$8M Demand for Endangered Antelope Work

     (CN) – A South African who captured 16 of the world’s largest antelope – an endangered species called giant eland – says in court he is still waiting for his cut.
     John Brooker filed the complaint Friday in Manhattan Supreme Court against the International Animal Exchange and its representative, Richard Hunt.
     The South African plaintiff describes himself as an international game trader and conservationist with the “sole right, granted to him by the president of the Central African Republic, to capture and remove” giant eland.
     He, Hunt and the late Rolf Rohwer allegedly made a deal in 1984 for Brooker to capture a number of the antelope for sale to the Los Angeles Zoo.
     Brooker says the partnership benefitted him since “he would not have to finance the operation, including the quarantine and airfreight expenses to ship the animals.”
     The deal also allegedly included a long-term investment for Brooker “in the breeding program and offspring of such animals.”
     After selling a 50 percent share in the giant eland to the zoo for $1 million per head, the deal called for the partners to split the remaining interest in the zoo’s breeding project for the antelope, according to the complaint.
     Brooker says he captured and delivered 16 young and healthy giant eland to the Central African Republic’s Bangui quarantine in 1985, and left them in the care of Hunt’s nephew. When he returned later in the year, “Hunt had already moved the animals to the U.S. without consulting plaintiff,” in violation of the agreement, he says.
     Without Brooker’s expertise in animal care, five of the animals died while in quarantine and another died in transit, he claims – a total loss of $12 million, the complaint alleges.
     Brooker says Rohwer told him “Hunt would not agree to sell and wanted to just continue to breed the animals and have them and their progeny amass value for what would amount to a retirement type of investment.”
     Later, however, Brooker allegedly discovered that Hunt did sell the animals to the Los Angeles zoo, and continues to receive royalties under the retained 50 percent interest from the surviving offspring of the animals Brooker originally captured.
     “Defendants did compensate Mr. Rohwer, and conspired between themselves to deny plaintiff his rightful compensation,” Brooker says.
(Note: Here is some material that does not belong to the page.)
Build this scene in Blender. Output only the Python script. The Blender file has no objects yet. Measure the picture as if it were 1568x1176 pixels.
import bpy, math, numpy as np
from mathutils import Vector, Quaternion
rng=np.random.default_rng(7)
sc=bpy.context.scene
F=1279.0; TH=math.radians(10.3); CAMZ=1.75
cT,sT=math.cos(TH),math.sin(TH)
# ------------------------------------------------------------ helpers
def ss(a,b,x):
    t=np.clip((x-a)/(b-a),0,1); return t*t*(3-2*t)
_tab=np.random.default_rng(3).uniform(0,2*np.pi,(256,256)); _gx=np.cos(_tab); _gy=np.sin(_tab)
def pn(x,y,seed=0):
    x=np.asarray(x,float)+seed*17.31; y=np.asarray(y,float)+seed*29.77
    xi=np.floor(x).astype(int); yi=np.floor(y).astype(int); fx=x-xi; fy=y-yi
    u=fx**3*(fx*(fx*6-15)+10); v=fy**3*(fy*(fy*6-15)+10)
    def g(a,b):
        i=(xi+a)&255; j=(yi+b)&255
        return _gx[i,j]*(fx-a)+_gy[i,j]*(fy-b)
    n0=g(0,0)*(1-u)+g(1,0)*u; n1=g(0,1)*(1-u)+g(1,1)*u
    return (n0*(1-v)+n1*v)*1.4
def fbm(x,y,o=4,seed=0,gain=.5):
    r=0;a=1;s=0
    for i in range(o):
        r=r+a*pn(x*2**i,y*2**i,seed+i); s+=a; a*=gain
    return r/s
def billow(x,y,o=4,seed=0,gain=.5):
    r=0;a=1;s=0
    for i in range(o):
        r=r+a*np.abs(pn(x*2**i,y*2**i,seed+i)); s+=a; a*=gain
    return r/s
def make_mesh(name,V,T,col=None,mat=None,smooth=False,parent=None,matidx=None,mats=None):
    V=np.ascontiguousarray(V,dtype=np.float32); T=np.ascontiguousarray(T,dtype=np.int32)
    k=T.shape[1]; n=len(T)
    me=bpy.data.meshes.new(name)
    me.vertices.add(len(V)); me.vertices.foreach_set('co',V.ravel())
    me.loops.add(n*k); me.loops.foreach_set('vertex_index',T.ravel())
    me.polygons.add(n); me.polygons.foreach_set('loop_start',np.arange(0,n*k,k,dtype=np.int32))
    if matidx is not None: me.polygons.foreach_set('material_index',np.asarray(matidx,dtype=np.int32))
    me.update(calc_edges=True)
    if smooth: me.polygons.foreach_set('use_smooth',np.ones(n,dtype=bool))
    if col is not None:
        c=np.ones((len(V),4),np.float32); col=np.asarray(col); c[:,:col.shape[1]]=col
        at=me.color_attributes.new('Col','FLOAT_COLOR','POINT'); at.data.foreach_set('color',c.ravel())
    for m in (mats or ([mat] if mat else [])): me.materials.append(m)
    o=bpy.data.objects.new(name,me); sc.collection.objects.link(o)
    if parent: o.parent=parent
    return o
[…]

     Pointing to files Brooker allegedly acquired in litigation with Rohwer’s estate, Brooker says he found a fabricated document indicated he had sold his rights in the partnership for $230,000 in 1989.
     “The signature on such document was forged,” he claims.
     Rohwer seeks at least $8 million, half of the animals’ $16 million sale price, and punitive damages for breach of contract, dissolution of the partnership, fraud, conversion, and unjust enrichment.
     He is represented by Roger Blank.